The courts of Illinois have held, from Breese down to date, that the indorsements, if the note gets back into the hands of the payee or indorsee, are in the control of the payee or indorsee holding the note, who may strike out the indorsements or not, as he thinks proper. The holder of this note thought proper to fill up the indorsement of Phillips, making it a special indorsement to himself, and his own name on the back of the note was immaterial or at most operated as a re-assignment to himself. Brinkley v. Going, Breese 366; Timothy Brinkley v. Going, Breese 367; Parks v. Brown, 16 Ill. 454; Richards v. Darst, 51 Ill. 140; Rozet v. Harvey, 26 Ill. App. 558; Best v. Nokomis Bank, 76 Ill. 610; Humphreyville v. Culver, etc., 73 Ill. 487.

Mr. Presiding Justice Wall

delivered the opinion of the Court.

This was assumpsit by Davisson against H. M. & F. R. Henderson upon a promissory note made b,y defendants, payable to J. C. Phillips, who, as alleged in the declaration, assigned the note to the plaintiff.

A plea of the general issue was interposed, and by agreement the cause was submitted to the court, a jury being waived. The plaintiff offered the note described in the declaration, upon the back of which appeared the name of the payee and under it the name of the plaintiff.

Upon objection that the indorsement to the plaintiff was not filled out, the attorney for plaintiff wrote a formal indorsement over the name of the payee, and it was then objected that the plaintiff having indorsed the note, could not now sue upon it in his own name, but the court overruled the objection and allowed the note and the indorsement to plaintiff to be read in evidence, and then the plaintiff rested his case.

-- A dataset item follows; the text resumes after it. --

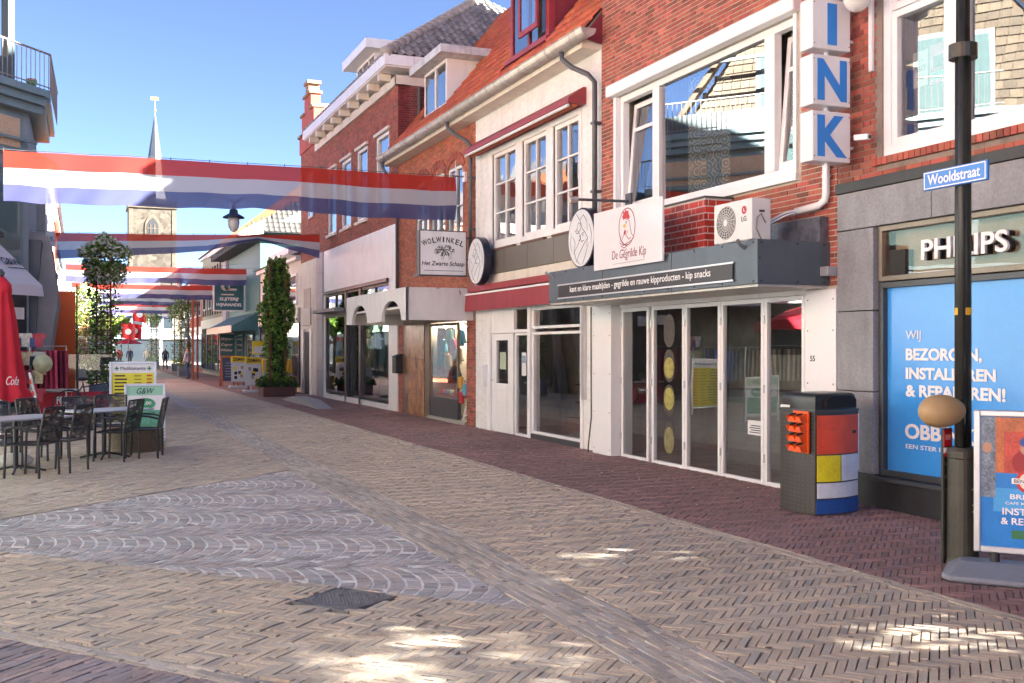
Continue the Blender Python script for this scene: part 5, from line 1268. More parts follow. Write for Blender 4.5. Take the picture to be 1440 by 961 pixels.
sb = obj("sign_board", MB().box(6.15, 7.7, 53.9, 54.0, 3.55, 5.35), m_white, sgn); obj("sign_face", MB().box(6.22, 7.63, 53.885, 53.9, 3.62, 5.28), m_teal, sb)
text("SLIJTERIJ", sb, m_lettersw, (6.45, 53.88, 4.05), w=.95, h=.2, bold=.03, shear=.25, **FY); text("WIJNHANDEL", sb, m_lettersw, (6.3, 53.88, 3.76), w=1.25, h=.2, bold=.03, shear=.25, **FY)
obj("emblem", MB().lathe((6.75, 53.88, 4.8), [(.22, -.004), (.22, .004)], 20, 'Y').box(6.72, 7.4, 53.876, 53.884, 4.88, 5.0).box(6.72, 7.3, 53.876, 53.884, 4.60, 4.70).box(6.55, 7.15, 53.876, 53.884, 4.36, 4.42), m_cream, sb)
obj("emblem_hole", MB().lathe((6.79, 53.874, 4.8), [(.11, -.003), (.11, .003)], 16, 'Y'), m_teal, sb)
wsb = thing("wine_board", (7.5, 56, 1), "dark framed board listing wines on the teal shop wall", "sign")
obj("board", MB().box(6.95, 7.74, 58.0, 58.1, 1.1, 2.5), m_teal, wsb); obj("board_frame", MB().box(6.93, 7.74, 57.98, 58.0, 2.46, 2.52).box(6.93, 6.98, 57.98, 58.0, 1.1, 2.46).box(6.93, 7.74, 57.98, 58.0, 1.06, 1.1), m_cream, wsb)
for s, z in (("Wijnen", 2.1), ("Cognac", 1.8), ("Whiskey", 1.5)): text(s, wsb, m_lettersw, (7.04, 57.97, z), w=.6, h=.17, shear=.3, bold=.01, **FY)
# striped bay building and the far right-hand row
BY = house(-1, F, 62.05, 74, 7.8, 11.5, M("bay_cream", (.40, .36, .28), .8, dirt=.15), m_orange_roof, "cream house with dark timber stripes and orange roof beyond the teal shop", nwin=4, zrows=((4.2, 5.8),), shop=m_cream, shopz=3.0)
for i in range(9): obj("timber_stripe", MB().box(F-.06, F, 62.6+i*1.3, 62.9+i*1.3, 3.8, 6.8), M("dark_timber", (.07, .04, .03), .7), BY)
house(-1, F+.3, 74.1, 86, 7.2, 10.5, m_brick2, m_slate, "brick house in the far row on the right behind vine trellises", nwin=4, zrows=((4.0, 5.6),), shop=m_white)
house(-1, F+1.5, 86.1, 104, 7.5, 11, m_pale, m_slate, "pale house in the far row on the right near the street bend", nwin=5, zrows=((4.0, 5.6),), shop=M("far_blue", (.2, .26, .36), .6))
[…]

*19The defendants then offered evidence to the effect that the plaintiff had delivered the note indorsed by him in blank to The People’s Bank of Bloomington as collateral security for a note given by him to the bank, and that in order to enable the plaintiff to sue upon the note in controversy in his name, the bank had given it to the plaintiff’s attorney for that purpose.

The court rendered judgment for the plaintiff, and the defendants bring the record here by appeal.

The plaintiff having shown the making of the note and its indorsement to him as alleged, and being in possession of it, would not be barred of the action merely by the fact that his own name appeared indorsed on the instrument.

The legal presumption would be that he owned it and that his name was indorsed as a mere memorandum, or if he had negotiated it that he had taken it up. Being in this position the holder might, so far as the maker is concerned, sue in his own name or in the name of the person to whom he had indorsed it.

It is not a matter as to which the maker may object. In such case the plaintiff may strike off the blank indorsement or not, as he prefers. The judgment will protect the maker against another action, and it is not material to him what may be the rights of the plaintiff and another party as to the beneficial interest in the judgment. Brinkley v. Going, Bre. 288; Parks v. Brown, 16 Ill. 454; Richards v. Darst, 51 Ill. 140; Humphreyville v. Culver, 73 Ill. 485.

The note and the indorsement to plaintiff were properly admitted in evidence, nor did the proof offered by defendants make any important change in the situation. The substance of the matter was merely that while the bank retained a beneficial interest in the note, the possession of it was surrendered for the express purpose of allowing the plaintiff to sue in his own name, thus restoring to him the legal title to the paper.

There is nothing here of which the makers may complain. The judgment will be affirmed.